- Task:
Give the lines of the material verbatim, from the first line to the line with "wrist(M1, 0, WEB, r=.034, w=.02);", including both.

※

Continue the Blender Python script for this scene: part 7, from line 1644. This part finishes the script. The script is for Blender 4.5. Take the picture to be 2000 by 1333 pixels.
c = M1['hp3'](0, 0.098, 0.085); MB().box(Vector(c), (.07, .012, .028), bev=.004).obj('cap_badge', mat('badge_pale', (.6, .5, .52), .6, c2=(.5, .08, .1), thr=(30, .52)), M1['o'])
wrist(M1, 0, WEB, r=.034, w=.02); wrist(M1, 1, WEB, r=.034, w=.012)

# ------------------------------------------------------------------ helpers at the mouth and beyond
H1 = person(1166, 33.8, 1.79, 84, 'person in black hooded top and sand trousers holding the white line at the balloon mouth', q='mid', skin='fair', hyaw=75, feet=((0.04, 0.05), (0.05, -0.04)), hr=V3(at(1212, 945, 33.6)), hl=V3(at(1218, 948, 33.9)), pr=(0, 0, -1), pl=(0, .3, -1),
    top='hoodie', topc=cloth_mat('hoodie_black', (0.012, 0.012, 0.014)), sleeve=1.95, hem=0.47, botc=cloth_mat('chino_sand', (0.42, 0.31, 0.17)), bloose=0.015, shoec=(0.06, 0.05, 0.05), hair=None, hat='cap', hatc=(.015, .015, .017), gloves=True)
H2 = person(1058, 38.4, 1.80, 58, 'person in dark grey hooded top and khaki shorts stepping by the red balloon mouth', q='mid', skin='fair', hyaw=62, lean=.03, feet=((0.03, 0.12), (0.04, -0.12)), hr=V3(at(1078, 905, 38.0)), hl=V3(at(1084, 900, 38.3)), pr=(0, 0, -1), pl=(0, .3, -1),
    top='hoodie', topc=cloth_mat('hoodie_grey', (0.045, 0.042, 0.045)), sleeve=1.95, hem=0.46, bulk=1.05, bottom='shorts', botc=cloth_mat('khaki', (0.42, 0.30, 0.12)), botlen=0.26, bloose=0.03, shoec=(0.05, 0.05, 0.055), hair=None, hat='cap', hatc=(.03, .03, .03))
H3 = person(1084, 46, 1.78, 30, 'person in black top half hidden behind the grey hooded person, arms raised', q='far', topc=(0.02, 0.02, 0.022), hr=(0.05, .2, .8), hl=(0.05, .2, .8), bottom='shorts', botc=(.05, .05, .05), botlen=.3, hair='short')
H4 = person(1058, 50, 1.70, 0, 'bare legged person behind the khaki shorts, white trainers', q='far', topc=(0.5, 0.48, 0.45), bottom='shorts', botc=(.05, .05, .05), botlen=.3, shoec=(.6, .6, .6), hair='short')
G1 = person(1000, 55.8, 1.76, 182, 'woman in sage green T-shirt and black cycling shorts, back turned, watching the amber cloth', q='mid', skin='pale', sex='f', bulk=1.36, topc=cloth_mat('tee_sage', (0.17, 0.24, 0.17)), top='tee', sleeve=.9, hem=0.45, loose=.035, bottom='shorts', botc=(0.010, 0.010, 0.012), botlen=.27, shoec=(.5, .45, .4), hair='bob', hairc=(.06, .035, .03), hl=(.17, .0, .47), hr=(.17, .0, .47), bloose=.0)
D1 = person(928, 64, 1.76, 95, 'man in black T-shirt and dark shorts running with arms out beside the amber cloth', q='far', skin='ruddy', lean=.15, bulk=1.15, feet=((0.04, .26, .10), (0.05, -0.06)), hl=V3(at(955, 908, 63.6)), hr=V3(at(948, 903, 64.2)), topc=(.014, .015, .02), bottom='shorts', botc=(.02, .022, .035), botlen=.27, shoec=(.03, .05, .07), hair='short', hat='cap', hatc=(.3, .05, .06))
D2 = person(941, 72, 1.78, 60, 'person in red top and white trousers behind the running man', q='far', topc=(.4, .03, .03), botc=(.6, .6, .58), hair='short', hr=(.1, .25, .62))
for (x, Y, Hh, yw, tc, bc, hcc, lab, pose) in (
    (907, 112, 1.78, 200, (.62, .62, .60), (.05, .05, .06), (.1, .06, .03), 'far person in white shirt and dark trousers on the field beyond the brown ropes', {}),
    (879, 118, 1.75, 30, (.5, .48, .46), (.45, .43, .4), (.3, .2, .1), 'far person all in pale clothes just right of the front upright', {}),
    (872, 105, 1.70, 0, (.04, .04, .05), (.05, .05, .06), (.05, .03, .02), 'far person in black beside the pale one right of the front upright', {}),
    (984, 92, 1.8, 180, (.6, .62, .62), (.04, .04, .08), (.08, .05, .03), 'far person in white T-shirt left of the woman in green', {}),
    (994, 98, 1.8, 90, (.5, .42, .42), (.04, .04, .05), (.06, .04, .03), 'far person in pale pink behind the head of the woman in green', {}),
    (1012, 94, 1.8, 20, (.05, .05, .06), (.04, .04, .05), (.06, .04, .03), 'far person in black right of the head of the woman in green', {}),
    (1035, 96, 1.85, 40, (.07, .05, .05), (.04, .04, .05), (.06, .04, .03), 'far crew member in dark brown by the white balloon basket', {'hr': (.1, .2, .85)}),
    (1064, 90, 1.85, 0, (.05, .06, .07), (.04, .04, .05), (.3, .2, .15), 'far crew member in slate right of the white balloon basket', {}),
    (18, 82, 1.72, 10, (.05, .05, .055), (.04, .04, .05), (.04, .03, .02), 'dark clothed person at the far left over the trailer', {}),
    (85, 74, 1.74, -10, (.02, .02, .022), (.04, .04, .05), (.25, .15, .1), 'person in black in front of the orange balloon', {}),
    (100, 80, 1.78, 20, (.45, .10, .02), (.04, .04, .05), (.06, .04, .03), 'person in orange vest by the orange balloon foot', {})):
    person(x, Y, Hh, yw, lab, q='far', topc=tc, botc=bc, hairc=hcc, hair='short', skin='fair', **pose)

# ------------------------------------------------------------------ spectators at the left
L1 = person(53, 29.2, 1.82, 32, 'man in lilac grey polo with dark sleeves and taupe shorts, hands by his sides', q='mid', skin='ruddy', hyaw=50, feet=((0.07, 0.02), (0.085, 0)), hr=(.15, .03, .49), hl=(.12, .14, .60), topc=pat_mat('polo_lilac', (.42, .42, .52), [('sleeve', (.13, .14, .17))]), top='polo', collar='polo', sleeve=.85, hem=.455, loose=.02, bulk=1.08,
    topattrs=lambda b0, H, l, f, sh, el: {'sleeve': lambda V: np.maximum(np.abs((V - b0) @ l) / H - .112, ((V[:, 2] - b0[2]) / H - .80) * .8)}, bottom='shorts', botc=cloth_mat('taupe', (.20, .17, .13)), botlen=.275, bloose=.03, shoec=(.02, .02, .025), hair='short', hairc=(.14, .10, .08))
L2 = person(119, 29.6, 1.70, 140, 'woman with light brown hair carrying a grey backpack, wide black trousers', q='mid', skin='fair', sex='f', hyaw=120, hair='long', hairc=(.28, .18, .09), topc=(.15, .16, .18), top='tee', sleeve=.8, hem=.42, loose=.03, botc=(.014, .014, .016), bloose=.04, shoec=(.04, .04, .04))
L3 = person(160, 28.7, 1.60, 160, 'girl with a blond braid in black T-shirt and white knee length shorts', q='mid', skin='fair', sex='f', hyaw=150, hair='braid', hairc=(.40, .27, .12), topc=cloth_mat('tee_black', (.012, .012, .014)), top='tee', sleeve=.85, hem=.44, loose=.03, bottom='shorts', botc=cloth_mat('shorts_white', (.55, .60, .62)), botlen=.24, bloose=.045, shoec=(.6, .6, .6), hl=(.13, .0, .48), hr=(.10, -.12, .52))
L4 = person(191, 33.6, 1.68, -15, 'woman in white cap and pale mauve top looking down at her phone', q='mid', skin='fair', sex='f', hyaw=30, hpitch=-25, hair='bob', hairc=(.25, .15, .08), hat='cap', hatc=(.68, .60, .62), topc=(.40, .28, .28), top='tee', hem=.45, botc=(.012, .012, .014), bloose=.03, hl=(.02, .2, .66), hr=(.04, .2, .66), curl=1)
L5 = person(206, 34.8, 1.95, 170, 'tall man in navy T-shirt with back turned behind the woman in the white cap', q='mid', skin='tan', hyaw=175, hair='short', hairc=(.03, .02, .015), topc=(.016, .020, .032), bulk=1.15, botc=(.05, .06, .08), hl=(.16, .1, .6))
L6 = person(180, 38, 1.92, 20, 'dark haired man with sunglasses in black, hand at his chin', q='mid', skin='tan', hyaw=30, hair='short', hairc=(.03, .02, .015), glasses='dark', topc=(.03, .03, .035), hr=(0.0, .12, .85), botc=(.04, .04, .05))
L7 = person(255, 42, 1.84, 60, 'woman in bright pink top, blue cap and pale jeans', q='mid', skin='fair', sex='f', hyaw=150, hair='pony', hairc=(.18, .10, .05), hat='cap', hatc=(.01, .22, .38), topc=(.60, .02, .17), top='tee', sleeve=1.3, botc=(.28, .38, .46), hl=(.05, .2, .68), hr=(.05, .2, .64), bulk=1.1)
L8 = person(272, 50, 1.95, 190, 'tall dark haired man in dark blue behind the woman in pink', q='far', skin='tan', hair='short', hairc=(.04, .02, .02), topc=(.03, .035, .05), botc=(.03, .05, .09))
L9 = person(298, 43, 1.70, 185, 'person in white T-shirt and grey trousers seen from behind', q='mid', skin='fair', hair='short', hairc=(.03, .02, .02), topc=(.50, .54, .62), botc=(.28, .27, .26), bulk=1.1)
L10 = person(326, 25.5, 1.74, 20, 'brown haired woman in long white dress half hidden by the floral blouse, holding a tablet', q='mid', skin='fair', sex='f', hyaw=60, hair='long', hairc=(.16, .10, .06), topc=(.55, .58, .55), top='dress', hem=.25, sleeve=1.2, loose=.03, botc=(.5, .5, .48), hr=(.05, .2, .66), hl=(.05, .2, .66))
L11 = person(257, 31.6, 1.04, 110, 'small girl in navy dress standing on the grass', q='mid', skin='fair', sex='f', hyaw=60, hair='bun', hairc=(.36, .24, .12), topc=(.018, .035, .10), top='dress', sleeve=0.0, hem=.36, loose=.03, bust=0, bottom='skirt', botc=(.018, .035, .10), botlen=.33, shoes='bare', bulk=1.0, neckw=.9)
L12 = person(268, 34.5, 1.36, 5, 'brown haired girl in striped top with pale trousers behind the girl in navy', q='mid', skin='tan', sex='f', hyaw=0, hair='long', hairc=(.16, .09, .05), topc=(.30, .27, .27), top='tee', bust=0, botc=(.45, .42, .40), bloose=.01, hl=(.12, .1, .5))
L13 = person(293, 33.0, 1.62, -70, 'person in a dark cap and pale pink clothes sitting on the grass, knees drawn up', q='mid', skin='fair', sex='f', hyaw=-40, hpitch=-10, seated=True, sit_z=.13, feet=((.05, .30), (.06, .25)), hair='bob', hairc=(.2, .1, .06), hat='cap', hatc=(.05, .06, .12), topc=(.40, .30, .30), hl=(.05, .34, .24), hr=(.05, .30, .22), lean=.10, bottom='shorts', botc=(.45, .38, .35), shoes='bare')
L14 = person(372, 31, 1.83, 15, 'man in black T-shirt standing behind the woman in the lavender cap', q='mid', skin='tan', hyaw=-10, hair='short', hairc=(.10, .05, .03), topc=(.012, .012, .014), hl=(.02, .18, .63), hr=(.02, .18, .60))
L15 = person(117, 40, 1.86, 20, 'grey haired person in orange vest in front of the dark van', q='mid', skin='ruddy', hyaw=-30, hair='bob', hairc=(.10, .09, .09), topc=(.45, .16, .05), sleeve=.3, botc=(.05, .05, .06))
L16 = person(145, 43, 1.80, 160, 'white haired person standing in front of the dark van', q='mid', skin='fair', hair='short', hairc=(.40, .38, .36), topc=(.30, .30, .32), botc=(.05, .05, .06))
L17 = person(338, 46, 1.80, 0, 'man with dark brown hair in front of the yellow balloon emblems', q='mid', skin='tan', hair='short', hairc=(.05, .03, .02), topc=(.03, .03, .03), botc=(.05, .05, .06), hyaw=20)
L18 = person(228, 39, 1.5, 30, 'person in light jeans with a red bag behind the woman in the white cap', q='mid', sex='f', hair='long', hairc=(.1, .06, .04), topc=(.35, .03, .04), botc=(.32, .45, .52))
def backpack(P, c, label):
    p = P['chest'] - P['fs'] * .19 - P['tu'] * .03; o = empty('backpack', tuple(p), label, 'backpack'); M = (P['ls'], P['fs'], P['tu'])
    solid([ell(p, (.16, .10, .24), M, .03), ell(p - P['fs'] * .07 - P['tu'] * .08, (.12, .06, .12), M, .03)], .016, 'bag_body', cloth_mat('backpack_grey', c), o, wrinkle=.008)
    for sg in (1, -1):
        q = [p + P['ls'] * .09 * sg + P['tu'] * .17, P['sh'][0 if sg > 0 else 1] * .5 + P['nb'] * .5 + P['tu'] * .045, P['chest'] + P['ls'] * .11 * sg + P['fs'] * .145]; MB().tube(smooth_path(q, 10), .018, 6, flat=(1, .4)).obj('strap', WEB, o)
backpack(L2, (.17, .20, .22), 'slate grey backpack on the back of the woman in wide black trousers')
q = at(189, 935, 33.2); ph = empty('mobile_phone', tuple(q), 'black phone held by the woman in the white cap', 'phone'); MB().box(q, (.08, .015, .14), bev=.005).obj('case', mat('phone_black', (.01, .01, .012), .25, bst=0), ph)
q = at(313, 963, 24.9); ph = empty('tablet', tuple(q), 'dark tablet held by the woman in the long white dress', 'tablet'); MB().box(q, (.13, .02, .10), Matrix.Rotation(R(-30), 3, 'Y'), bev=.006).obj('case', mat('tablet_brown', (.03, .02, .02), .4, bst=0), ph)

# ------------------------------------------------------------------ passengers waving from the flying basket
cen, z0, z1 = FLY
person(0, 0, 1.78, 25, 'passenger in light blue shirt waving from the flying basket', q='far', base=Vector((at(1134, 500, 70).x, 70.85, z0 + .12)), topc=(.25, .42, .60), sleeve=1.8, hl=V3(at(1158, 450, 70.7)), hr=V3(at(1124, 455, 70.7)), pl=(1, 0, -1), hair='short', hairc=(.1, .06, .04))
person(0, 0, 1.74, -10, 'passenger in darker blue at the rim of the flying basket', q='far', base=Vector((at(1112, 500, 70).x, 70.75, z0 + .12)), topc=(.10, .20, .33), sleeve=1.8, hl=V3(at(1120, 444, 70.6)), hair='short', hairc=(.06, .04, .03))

※

- Answer for this exercise:
Continue the Blender Python script for this scene: part 7, from line 1644. This part finishes the script. The script is for Blender 4.5. Take the picture to be 2000 by 1333 pixels.
c = M1['hp3'](0, 0.098, 0.085); MB().box(Vector(c), (.07, .012, .028), bev=.004).obj('cap_badge', mat('badge_pale', (.6, .5, .52), .6, c2=(.5, .08, .1), thr=(30, .52)), M1['o'])
wrist(M1, 0, WEB, r=.034, w=.02); wrist(M1, 1, WEB, r=.034, w=.012)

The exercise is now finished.